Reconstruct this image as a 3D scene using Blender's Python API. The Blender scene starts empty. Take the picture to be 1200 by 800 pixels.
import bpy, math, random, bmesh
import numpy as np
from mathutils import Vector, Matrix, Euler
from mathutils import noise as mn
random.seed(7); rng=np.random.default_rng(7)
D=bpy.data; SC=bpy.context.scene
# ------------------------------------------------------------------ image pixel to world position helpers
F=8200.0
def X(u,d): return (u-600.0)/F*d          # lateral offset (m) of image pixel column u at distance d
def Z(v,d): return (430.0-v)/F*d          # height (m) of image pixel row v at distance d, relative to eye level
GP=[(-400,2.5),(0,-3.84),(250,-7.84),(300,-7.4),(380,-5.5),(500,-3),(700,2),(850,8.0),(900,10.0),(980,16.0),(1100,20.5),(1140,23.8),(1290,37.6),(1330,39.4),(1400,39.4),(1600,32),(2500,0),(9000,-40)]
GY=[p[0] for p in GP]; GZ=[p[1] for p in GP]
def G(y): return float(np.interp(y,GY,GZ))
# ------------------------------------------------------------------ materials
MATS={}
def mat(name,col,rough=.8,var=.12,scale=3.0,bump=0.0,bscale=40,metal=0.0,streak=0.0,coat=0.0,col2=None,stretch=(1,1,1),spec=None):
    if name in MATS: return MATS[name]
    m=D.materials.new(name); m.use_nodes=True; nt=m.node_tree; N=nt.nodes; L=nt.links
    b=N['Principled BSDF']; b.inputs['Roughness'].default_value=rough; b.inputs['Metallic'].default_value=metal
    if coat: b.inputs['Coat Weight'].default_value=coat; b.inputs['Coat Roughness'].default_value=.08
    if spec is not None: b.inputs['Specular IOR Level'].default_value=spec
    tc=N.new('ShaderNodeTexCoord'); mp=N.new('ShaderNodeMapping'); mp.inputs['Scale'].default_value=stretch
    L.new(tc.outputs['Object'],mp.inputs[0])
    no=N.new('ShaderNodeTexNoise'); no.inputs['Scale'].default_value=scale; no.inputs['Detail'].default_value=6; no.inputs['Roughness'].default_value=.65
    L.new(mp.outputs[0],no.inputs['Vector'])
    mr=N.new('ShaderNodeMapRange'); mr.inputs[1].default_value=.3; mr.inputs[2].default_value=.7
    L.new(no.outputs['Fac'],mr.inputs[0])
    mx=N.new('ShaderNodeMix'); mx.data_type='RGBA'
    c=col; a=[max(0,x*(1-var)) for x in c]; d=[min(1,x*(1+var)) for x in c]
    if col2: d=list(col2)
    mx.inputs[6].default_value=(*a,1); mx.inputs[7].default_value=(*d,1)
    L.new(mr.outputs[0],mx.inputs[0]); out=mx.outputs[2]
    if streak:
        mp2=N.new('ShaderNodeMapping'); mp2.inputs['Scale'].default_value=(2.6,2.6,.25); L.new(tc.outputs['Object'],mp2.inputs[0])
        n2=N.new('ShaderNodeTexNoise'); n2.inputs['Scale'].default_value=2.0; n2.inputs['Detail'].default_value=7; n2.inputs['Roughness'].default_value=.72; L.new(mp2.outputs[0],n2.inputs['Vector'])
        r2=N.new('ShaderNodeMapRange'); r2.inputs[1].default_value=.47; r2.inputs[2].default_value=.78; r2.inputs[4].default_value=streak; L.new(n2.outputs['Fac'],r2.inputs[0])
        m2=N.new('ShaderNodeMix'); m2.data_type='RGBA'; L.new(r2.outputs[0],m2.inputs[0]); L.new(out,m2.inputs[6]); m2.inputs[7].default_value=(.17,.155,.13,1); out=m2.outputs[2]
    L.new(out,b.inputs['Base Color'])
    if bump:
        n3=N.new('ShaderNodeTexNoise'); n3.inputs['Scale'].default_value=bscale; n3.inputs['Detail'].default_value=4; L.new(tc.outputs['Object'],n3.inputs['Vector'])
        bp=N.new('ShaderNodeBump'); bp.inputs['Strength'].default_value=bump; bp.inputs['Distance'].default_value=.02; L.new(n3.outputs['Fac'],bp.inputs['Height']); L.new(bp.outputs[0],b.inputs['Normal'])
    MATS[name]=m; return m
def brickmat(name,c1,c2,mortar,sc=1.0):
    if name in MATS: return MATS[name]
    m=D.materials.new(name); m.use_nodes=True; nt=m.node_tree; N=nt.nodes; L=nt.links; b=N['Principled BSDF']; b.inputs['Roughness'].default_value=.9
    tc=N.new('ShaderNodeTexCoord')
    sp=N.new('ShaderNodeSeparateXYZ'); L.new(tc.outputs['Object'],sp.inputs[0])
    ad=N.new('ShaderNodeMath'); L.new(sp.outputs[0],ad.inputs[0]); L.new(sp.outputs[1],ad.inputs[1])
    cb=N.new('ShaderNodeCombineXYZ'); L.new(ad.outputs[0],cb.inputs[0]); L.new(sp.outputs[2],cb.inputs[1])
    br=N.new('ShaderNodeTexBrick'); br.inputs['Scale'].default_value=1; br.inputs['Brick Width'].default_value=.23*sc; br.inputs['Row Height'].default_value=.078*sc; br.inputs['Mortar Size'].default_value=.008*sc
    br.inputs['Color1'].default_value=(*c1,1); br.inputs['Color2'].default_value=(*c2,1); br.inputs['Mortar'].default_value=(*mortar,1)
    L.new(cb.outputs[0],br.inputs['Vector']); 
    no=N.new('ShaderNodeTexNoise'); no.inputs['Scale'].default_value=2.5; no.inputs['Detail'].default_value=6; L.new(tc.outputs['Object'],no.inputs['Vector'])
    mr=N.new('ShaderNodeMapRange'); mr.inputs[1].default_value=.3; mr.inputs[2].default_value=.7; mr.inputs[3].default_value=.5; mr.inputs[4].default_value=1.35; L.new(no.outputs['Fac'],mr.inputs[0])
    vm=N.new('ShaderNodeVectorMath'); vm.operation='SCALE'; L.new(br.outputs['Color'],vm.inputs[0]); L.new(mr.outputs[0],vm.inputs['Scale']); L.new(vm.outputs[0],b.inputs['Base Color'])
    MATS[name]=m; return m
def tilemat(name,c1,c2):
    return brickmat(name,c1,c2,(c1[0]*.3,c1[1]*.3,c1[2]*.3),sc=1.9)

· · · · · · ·

_Exercise_: Transcribe the entire listing above precisely.

_Answer to the task_:
Reconstruct this image as a 3D scene using Blender's Python API. The Blender scene starts empty. Take the picture to be 1200 by 800 pixels.
import bpy, math, random, bmesh
import numpy as np
from mathutils import Vector, Matrix, Euler
from mathutils import noise as mn
random.seed(7); rng=np.random.default_rng(7)
D=bpy.data; SC=bpy.context.scene
# ------------------------------------------------------------------ image pixel to world position helpers
F=8200.0
def X(u,d): return (u-600.0)/F*d          # lateral offset (m) of image pixel column u at distance d
def Z(v,d): return (430.0-v)/F*d          # height (m) of image pixel row v at distance d, relative to eye level
GP=[(-400,2.5),(0,-3.84),(250,-7.84),(300,-7.4),(380,-5.5),(500,-3),(700,2),(850,8.0),(900,10.0),(980,16.0),(1100,20.5),(1140,23.8),(1290,37.6),(1330,39.4),(1400,39.4),(1600,32),(2500,0),(9000,-40)]
GY=[p[0] for p in GP]; GZ=[p[1] for p in GP]
def G(y): return float(np.interp(y,GY,GZ))
# ------------------------------------------------------------------ materials
MATS={}
def mat(name,col,rough=.8,var=.12,scale=3.0,bump=0.0,bscale=40,metal=0.0,streak=0.0,coat=0.0,col2=None,stretch=(1,1,1),spec=None):
    if name in MATS: return MATS[name]
    m=D.materials.new(name); m.use_nodes=True; nt=m.node_tree; N=nt.nodes; L=nt.links
    b=N['Principled BSDF']; b.inputs['Roughness'].default_value=rough; b.inputs['Metallic'].default_value=metal
    if coat: b.inputs['Coat Weight'].default_value=coat; b.inputs['Coat Roughness'].default_value=.08
    if spec is not None: b.inputs['Specular IOR Level'].default_value=spec
    tc=N.new('ShaderNodeTexCoord'); mp=N.new('ShaderNodeMapping'); mp.inputs['Scale'].default_value=stretch
    L.new(tc.outputs['Object'],mp.inputs[0])
    no=N.new('ShaderNodeTexNoise'); no.inputs['Scale'].default_value=scale; no.inputs['Detail'].default_value=6; no.inputs['Roughness'].default_value=.65
    L.new(mp.outputs[0],no.inputs['Vector'])
    mr=N.new('ShaderNodeMapRange'); mr.inputs[1].default_value=.3; mr.inputs[2].default_value=.7
    L.new(no.outputs['Fac'],mr.inputs[0])
    mx=N.new('ShaderNodeMix'); mx.data_type='RGBA'
    c=col; a=[max(0,x*(1-var)) for x in c]; d=[min(1,x*(1+var)) for x in c]
    if col2: d=list(col2)
    mx.inputs[6].default_value=(*a,1); mx.inputs[7].default_value=(*d,1)
    L.new(mr.outputs[0],mx.inputs[0]); out=mx.outputs[2]
    if streak:
        mp2=N.new('ShaderNodeMapping'); mp2.inputs['Scale'].default_value=(2.6,2.6,.25); L.new(tc.outputs['Object'],mp2.inputs[0])
        n2=N.new('ShaderNodeTexNoise'); n2.inputs['Scale'].default_value=2.0; n2.inputs['Detail'].default_value=7; n2.inputs['Roughness'].default_value=.72; L.new(mp2.outputs[0],n2.inputs['Vector'])
        r2=N.new('ShaderNodeMapRange'); r2.inputs[1].default_value=.47; r2.inputs[2].default_value=.78; r2.inputs[4].default_value=streak; L.new(n2.outputs['Fac'],r2.inputs[0])
        m2=N.new('ShaderNodeMix'); m2.data_type='RGBA'; L.new(r2.outputs[0],m2.inputs[0]); L.new(out,m2.inputs[6]); m2.inputs[7].default_value=(.17,.155,.13,1); out=m2.outputs[2]
    L.new(out,b.inputs['Base Color'])
    if bump:
        n3=N.new('ShaderNodeTexNoise'); n3.inputs['Scale'].default_value=bscale; n3.inputs['Detail'].default_value=4; L.new(tc.outputs['Object'],n3.inputs['Vector'])
        bp=N.new('ShaderNodeBump'); bp.inputs['Strength'].default_value=bump; bp.inputs['Distance'].default_value=.02; L.new(n3.outputs['Fac'],bp.inputs['Height']); L.new(bp.outputs[0],b.inputs['Normal'])
    MATS[name]=m; return m
def brickmat(name,c1,c2,mortar,sc=1.0):
    if name in MATS: return MATS[name]
    m=D.materials.new(name); m.use_nodes=True; nt=m.node_tree; N=nt.nodes; L=nt.links; b=N['Principled BSDF']; b.inputs['Roughness'].default_value=.9
    tc=N.new('ShaderNodeTexCoord')
    sp=N.new('ShaderNodeSeparateXYZ'); L.new(tc.outputs['Object'],sp.inputs[0])
    ad=N.new('ShaderNodeMath'); L.new(sp.outputs[0],ad.inputs[0]); L.new(sp.outputs[1],ad.inputs[1])
    cb=N.new('ShaderNodeCombineXYZ'); L.new(ad.outputs[0],cb.inputs[0]); L.new(sp.outputs[2],cb.inputs[1])
    br=N.new('ShaderNodeTexBrick'); br.inputs['Scale'].default_value=1; br.inputs['Brick Width'].default_value=.23*sc; br.inputs['Row Height'].default_value=.078*sc; br.inputs['Mortar Size'].default_value=.008*sc
    br.inputs['Color1'].default_value=(*c1,1); br.inputs['Color2'].default_value=(*c2,1); br.inputs['Mortar'].default_value=(*mortar,1)
    L.new(cb.outputs[0],br.inputs['Vector']); 
    no=N.new('ShaderNodeTexNoise'); no.inputs['Scale'].default_value=2.5; no.inputs['Detail'].default_value=6; L.new(tc.outputs['Object'],no.inputs['Vector'])
    mr=N.new('ShaderNodeMapRange'); mr.inputs[1].default_value=.3; mr.inputs[2].default_value=.7; mr.inputs[3].default_value=.5; mr.inputs[4].default_value=1.35; L.new(no.outputs['Fac'],mr.inputs[0])
    vm=N.new('ShaderNodeVectorMath'); vm.operation='SCALE'; L.new(br.outputs['Color'],vm.inputs[0]); L.new(mr.outputs[0],vm.inputs['Scale']); L.new(vm.outputs[0],b.inputs['Base Color'])
    MATS[name]=m; return m
def tilemat(name,c1,c2):
    return brickmat(name,c1,c2,(c1[0]*.3,c1[1]*.3,c1[2]*.3),sc=1.9)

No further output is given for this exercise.